One relevant point here is that it's relatively easy to merge two branches of changes for a simple (key/value) data model, but harder to merge changes to relational data where there are additional constraints (like foreign keys) which must be preserved.

That said, just because it's easy to merge key/value data, doesn't mean that the results of the merge are necessarily going to be correct. The constraints still exist, they're just not explicit in the data model, meaning that when your network partition gets joined up again and it magically merges all those changes at the key-value level, you may be ending up with data that's broken in subtle, difficult-to-track-down ways because other implicit constraints weren't respected by the merge.

So, merging changes in a way that respects constraints which apply to that data, is a hard problem in general. Key/value stores, with their less-structured data model, sweep that problem under the carpet somewhat in order to make things easier in distributed settings. Relational databases suffer from trying to address the problem more fully.


This is a really important point. There seems to be this joy people are having from shedding their schema since they can just get stuff done and not have it get in the way. This should be just as much scary as liberating. You're basically flying on manual now, and there's nothing protecting your data integrity anymore.


I disagree, RDF is gaining ground and is getting more popular. In the real world, schema changes are a fact of life and RDF handles it well. RDF also solves the relationship quandary you mention and even allows database (stores) to be distributed and disparate.


RDF is based on a highly-normalised data model though--everything is broken down into binary relations.

This is essentially just a rephrasing of the relational model (modulo a relatively simple translation which adds surrogate keys in order to split up >2-ary relations which aren't normalisable any further, into binary relations)


Couldn't agree more.

They key point which I think people need to realise is that document databases / key-value stores are essentially lower-level tools than relational databases.

Don't expect a free lunch from choosing lower-level tools. Choose them when you need the extra flexibility / performance / scalability, but be prepared for an increased risk of shooting yourself in the foot, and prepared to implement lots of lower-level pieces of the puzzle, which a high-level tool will handle correctly (if not as speedily) for you.

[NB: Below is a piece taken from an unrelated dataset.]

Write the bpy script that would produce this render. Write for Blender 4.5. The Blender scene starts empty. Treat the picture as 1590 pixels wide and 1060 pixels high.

Rather like choosing C over (say) Python. Although I wouldn't push the analogy tooo far.


I stopped reading when he said consistency is in your hands (with noSQL). Since you have to manage relationships, and doing so requires several round trips to the datastore, and generally doesn't involve transactions, what happens when inserts 1 and 2 succeed, but insert 3 fails? What happens if you crash before insert 3? In high volume applications, these situations will arise and you will end up with inconsistent data. That doesn't prevent noSQL from being useful in some situations, but it's a far cry from putting control over consistency in your hands.


CouchDB has full ACID on a single document, so you can avoid these scenarios by writing everything that needs to happen in a transaction into a single document. Modeling your data like this means you are also more robust against partial replications (when using offline mode).

It is possible to do banking this way (CouchDB is probably better for banking than relational systems). Here's an example:

http://books.couchdb.org/relax/reference/recipes


I'm not too familiar with CouchDB in particular or what exactly a "document" is. Let's say I have a site about books. I need to be able to look up books by author, title, isbn and users who have it in their catalogue. Is there a way in CouchDB to ensure consistency while maintaining those relationships?


Yes, that's what the incremental map reduce indexes are used for. Each book would be a document, which you could query by any of those attributes. I'd store the fact that each user owns a book as it's own document, and then you can easily get a view of books by user, or of users by book.